L'ascension des sommets

Marc Minkowski a attendu avant de passer son Bach. Mais, après "La Messe en Si" et "La Passion selon Saint Jean", c'est au tour de Saint Matthieu de recevoir sa convocation. Régis Le Ruyet


Marquant les célébrations de la semaine Sainte, La Passion est ordinairement interprétée le vendredi précédent le dimanche de Pâques. Une évocation lyrique des souffrances de Jésus qui appelle le fidèle à exalter sa foi. Des quatre Passions qu'écrivit Jean-Sébastian Bach pour les offices de l'église de Leipzig (dont il fût maître de chapelle de 1723 jusqu'à sa mort), seuls La Passion selon Saint Matthieu et selon Saint Jean ont traversé le temps pour parvenir jusqu'à nos oreilles. Et deux ans après une évidente Saint Jean à la MC2, le chef et les Musiciens du Louvre Grenoble prennent place dans l'auditorium, pour interpréter la sublime Saint Matthieu. Dans la continuité de La Messe en Si et de La Passion selon St Jean, Marc Minkowski défend l'intuition d'une lecture solistique. Et confie à seulement huit voix le soin d'assurer les arias et les parties de chœurs.

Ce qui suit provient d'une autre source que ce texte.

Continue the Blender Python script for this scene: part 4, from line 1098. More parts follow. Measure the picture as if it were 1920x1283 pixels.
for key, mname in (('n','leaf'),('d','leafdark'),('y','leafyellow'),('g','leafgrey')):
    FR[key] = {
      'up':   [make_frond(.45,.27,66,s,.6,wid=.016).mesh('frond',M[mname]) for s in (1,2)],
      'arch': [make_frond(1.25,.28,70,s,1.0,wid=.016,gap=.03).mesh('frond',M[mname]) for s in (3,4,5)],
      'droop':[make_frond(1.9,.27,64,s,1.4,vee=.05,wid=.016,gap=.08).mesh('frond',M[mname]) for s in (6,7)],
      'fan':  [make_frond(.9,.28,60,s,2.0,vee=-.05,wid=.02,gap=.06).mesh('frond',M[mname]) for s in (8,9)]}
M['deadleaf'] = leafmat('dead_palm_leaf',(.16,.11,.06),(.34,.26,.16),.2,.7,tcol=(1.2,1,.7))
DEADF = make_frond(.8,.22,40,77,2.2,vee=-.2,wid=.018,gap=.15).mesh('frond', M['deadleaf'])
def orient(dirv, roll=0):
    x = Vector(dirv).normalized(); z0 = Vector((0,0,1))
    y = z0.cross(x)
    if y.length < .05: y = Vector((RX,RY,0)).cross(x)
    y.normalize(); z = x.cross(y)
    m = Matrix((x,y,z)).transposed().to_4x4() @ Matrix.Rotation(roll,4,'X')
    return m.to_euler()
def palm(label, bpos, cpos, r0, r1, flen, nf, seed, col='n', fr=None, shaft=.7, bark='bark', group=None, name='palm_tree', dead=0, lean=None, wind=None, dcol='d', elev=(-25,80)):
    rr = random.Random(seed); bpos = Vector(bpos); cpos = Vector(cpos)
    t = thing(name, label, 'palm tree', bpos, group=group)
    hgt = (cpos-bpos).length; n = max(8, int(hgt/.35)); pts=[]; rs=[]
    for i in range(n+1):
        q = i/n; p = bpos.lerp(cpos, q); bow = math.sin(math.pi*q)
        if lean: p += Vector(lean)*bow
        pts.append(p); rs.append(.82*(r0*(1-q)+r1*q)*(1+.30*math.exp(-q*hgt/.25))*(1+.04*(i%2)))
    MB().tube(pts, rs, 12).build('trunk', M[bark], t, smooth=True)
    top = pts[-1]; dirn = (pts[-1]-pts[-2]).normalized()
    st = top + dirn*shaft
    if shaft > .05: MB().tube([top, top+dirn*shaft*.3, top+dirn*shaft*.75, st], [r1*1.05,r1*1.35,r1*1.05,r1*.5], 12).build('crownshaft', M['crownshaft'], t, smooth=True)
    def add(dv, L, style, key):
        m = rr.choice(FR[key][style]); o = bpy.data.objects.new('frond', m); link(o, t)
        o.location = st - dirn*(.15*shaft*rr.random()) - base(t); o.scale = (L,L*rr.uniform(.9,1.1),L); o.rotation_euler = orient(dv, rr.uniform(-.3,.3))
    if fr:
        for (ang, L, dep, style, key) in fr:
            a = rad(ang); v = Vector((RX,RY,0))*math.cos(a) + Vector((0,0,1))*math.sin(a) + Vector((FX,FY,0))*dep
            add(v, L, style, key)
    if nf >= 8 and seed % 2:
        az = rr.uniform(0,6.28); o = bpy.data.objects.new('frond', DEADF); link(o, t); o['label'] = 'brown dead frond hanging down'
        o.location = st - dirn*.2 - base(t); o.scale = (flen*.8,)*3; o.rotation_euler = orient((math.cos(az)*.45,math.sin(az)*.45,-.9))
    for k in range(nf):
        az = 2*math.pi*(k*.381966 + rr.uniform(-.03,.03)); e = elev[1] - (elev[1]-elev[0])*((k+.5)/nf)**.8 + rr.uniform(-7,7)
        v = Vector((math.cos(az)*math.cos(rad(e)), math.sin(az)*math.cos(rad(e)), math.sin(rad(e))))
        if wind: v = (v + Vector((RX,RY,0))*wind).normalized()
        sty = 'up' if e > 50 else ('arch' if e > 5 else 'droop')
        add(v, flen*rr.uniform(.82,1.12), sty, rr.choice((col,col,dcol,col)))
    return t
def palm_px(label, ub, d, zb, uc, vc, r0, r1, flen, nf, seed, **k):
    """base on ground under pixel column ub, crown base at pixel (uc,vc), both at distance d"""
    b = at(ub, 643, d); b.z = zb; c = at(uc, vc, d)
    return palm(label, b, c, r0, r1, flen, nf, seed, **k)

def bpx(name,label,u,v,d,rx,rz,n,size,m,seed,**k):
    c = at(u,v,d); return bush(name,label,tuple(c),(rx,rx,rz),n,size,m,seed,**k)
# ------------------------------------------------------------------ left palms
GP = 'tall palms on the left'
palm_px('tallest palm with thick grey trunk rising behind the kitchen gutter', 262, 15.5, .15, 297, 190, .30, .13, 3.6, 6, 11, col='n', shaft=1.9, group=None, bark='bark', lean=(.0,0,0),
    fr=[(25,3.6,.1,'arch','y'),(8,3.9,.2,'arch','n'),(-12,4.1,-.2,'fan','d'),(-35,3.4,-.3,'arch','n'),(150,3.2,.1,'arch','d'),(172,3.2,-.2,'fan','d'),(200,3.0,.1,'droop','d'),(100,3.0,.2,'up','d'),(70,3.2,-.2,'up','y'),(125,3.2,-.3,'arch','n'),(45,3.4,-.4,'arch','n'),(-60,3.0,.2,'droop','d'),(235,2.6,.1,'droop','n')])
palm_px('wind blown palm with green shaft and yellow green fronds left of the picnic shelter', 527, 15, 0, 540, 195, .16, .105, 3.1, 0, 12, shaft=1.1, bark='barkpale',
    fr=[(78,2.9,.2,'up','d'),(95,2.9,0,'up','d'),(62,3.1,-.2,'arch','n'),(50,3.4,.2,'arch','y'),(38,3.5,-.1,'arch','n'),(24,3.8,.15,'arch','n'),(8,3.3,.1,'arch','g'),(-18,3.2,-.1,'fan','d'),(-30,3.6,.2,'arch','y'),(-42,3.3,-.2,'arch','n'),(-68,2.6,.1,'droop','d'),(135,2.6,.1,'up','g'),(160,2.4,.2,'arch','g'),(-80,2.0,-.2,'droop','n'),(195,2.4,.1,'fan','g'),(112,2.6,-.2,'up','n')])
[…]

L'ensemble orchestrale, bien que réduit, sera lui multiplié par deux, avec de part en part orgue et solistes. Car vraisemblablement inspiré par la présence de deux orgues dans l'église, Bach a imaginé en 1729 une Passion selon Saint Matthieu stéréophonique.

Clouer sur place

Plus longue de quarante cinq minutes sa cadette, la cantate s'élance sur deux heures quarante. Une longueur qui se justifie par le fait que la Saint Matthieu comporte des épisodes supplémentaires, comme ceux du parfum et la cène. Des séquences gommées par la petite sœur qui débute par l'arrestation du Christ. Pourtant, cette œuvre composée par celui que l'on nomme également le cinquième évangéliste, ne souffre d'aucune faiblesse. Tant par la qualité et la variété des airs et des chœurs, que par sa piéter que suscite chez l'auditeur l'âme de la Passion. Du chœur introductif processionnel qui ouvre la marche vers le chemin de croix, jusqu'à la mise en linceul, la cantate transfigure les tableaux des stations. Bach y a mis toute sa science et sa croyance, dans une œuvre considérée, comme l'un des sommets himalayens de la tradition luthérienne liturgique. Pour interpréter ces louanges, Marc Minkowski a repris une partie du casting de La Saint Jean. Ainsi, Markus Brutscher et Christian Immler endossent à nouveau les vêtements de l'Evangéliste et de Jésus. Le public aura certainement gardé en mémoire, leurs jeux intenses et dramatiques qui avaient alors donné chair à cette précédente Passion.